One last piece of servant leadership that I want to share with you is to be vulnerable. Newsflash — you’re not perfect! No one is! You will make mistakes. Are you willing to own up to them when you do? I see way too many people make excuses or blame others for their own mistakes. They seem to think that admitting to mistakes is a sign of weakness. I will tell you that it’s a sign of strength.

Do not be afraid to tell an employee “sorry” if you make a mistake that affects them or your entire team. These things are going to happen. When you demonstrate that you accept your mistakes, others will do the same. If you have a shop full of people pointing fingers at each other when problems occur, you need to look in the mirror as that behavior likely starts with you.

Being vulnerable also involves admitting that you do not know everything.
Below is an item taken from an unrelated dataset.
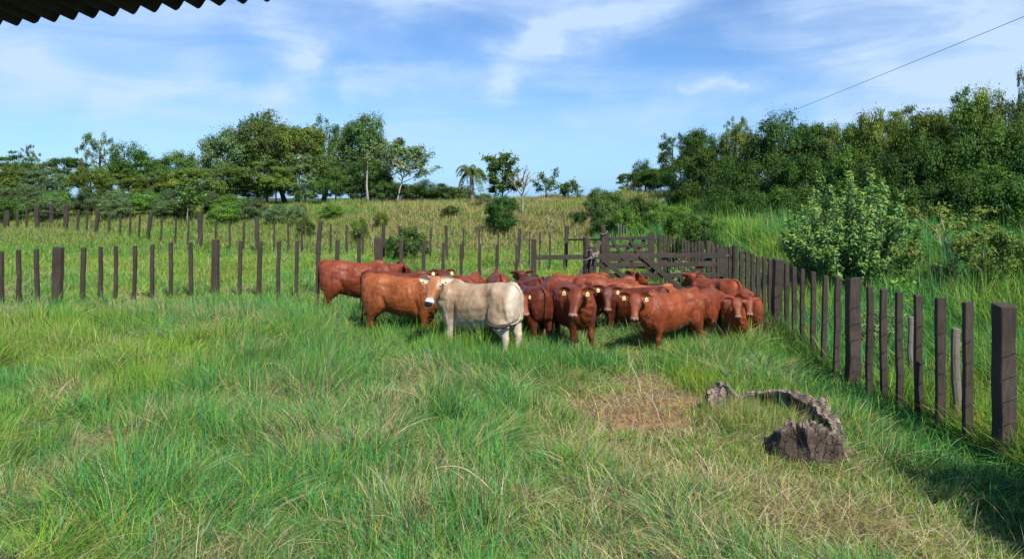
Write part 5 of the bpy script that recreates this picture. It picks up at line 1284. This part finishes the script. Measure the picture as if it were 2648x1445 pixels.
# coarse broad weeds along the near fence foot
X, Y = scatter(14000, 5.2, 13.5, lambda d: fence_x(d) - 1.15, lambda d: fence_x(d) + .25, .6); n = len(X)
c, _, _ = pick(n, {'deep': .8, 'blue': .5, 'green': .8, 'lime': .25})
wg = grass('fence_line_grass', [blades(X, Y, rng.uniform(.18, .55, n), rng.uniform(.008, .017, n), rng.uniform(0, 6.3, n), np.clip(rng.normal(.75, .3, n), .1, 1.3), c, 4)], 'coarse broad-bladed dark grass along the foot of the right fence')
# leafy weed at the stump
root = empty('weed', (2.62, 9.35, 0)); tag(root, 'wilting broad-leaved weed standing up beside the rotten stump', 'weed')
m = MB(); m.tube([(0, 0, 0), (.02, 0, .2), (.01, 0, .42), (.05, 0, .56)], [.008, .007, .005, .003], 6); m.build('stem', M_BARK, root, smooth=True)
P_, N_ = [], []
me_v, me_f = [], []
rr3 = random.Random(3)
for k in range(15):
    z = .16 + k * .028; a = k * 2.4; L_ = rr3.uniform(.09, .15); o_ = Vector((.015, 0, z)); dv = Vector((math.cos(a) * .55, math.sin(a) * .55, -.8 if k < 11 else .8)).normalized(); sd = dv.cross(Vector((0, 0, 1))).normalized()
    b = len(me_v)
    for t in (0, .3, .6, 1): 
        w = .024 * math.sin(math.pi * min(.97, t + .05)); c = o_ + dv * L_ * t + Vector((math.cos(a), math.sin(a), 0)) * .04 * math.sin(t * 2); me_v += [tuple(c - sd * w), tuple(c + sd * w)]
    me_f += [(b + 2 * i, b + 2 * i + 1, b + 2 * i + 3, b + 2 * i + 2) for i in range(3)]
link('leaves', np_mesh('leaves', np.array(me_v), [np.array(me_f)], np.tile(np.array([.12, .20, .08]), (len(me_v), 1))), M_LEAF, root)
# arched dry grass stalk in the foreground
m = MB(); c0 = P3(1120, 1200, 6.35); c1 = P3(1255, 1172, 6.25); c2 = P3(1330, 1265, 6.1)
c0.z -= .02; pts = []
for i in range(17):
    t = i / 16; p = Vector((-.66 + .47 * t * 1.12, 6.35 - .15 * t, 0)); p.z = .36 + .16 * math.sin(math.pi * (t * .8 + .13)) - .12 * t; pts.append(p)
m.tube(pts, .0040, 6)
for i in range(2, 15, 2):
    p = pts[i]; s_ = 1 if i % 4 else -1
    m.tube([p, p + Vector((.012 * s_, 0, .035)), p + Vector((.03 * s_, 0, .075))], [.003, .002, .001], 5)
o = m.build('dry_stalk', M_ROPE if False else wood_mat('dry_stalk', (.45, .36, .22), (.62, .52, .36), .1), None, smooth=True); tag(o, 'arched pale dry grass stalk in the foreground grass', 'dry stalk')
for o_ in bpy.data.objects:
    lb_ = o_.get('label')
    if lb_ and not 4 <= len(lb_.split()) <= 16: print('LABEL', len(lb_.split()), lb_)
I am a firm believer that there are great ideas that reside within every business. These ideas often exist inside the minds of employees, but are never called out. Do not be afraid to ask questions of your employees. If you do not know the best way to approach a situation or process, ask your people. Not only are they likely to have some great answers, but they will feel empowered. They will start to provide ideas more freely. This empowerment also makes them feel more engaged in the business, making them less likely to leave.

Becoming a servant leader does not happen overnight. It requires work. That work starts by understanding what your gaps are. Where can you improve? 

Start by looking in the mirror. Be honest with yourself and recognize where you need to adjust. Commit to making the changes in your leadership style that will rally your employees around you — as opposed to fearing you, avoiding you or simply ignoring you. 

Work on it every day, making little adjustments as needed.

 Before you know it, you will be recognized as the servant leader that people want to work with and for. And that will drive your business to new heights.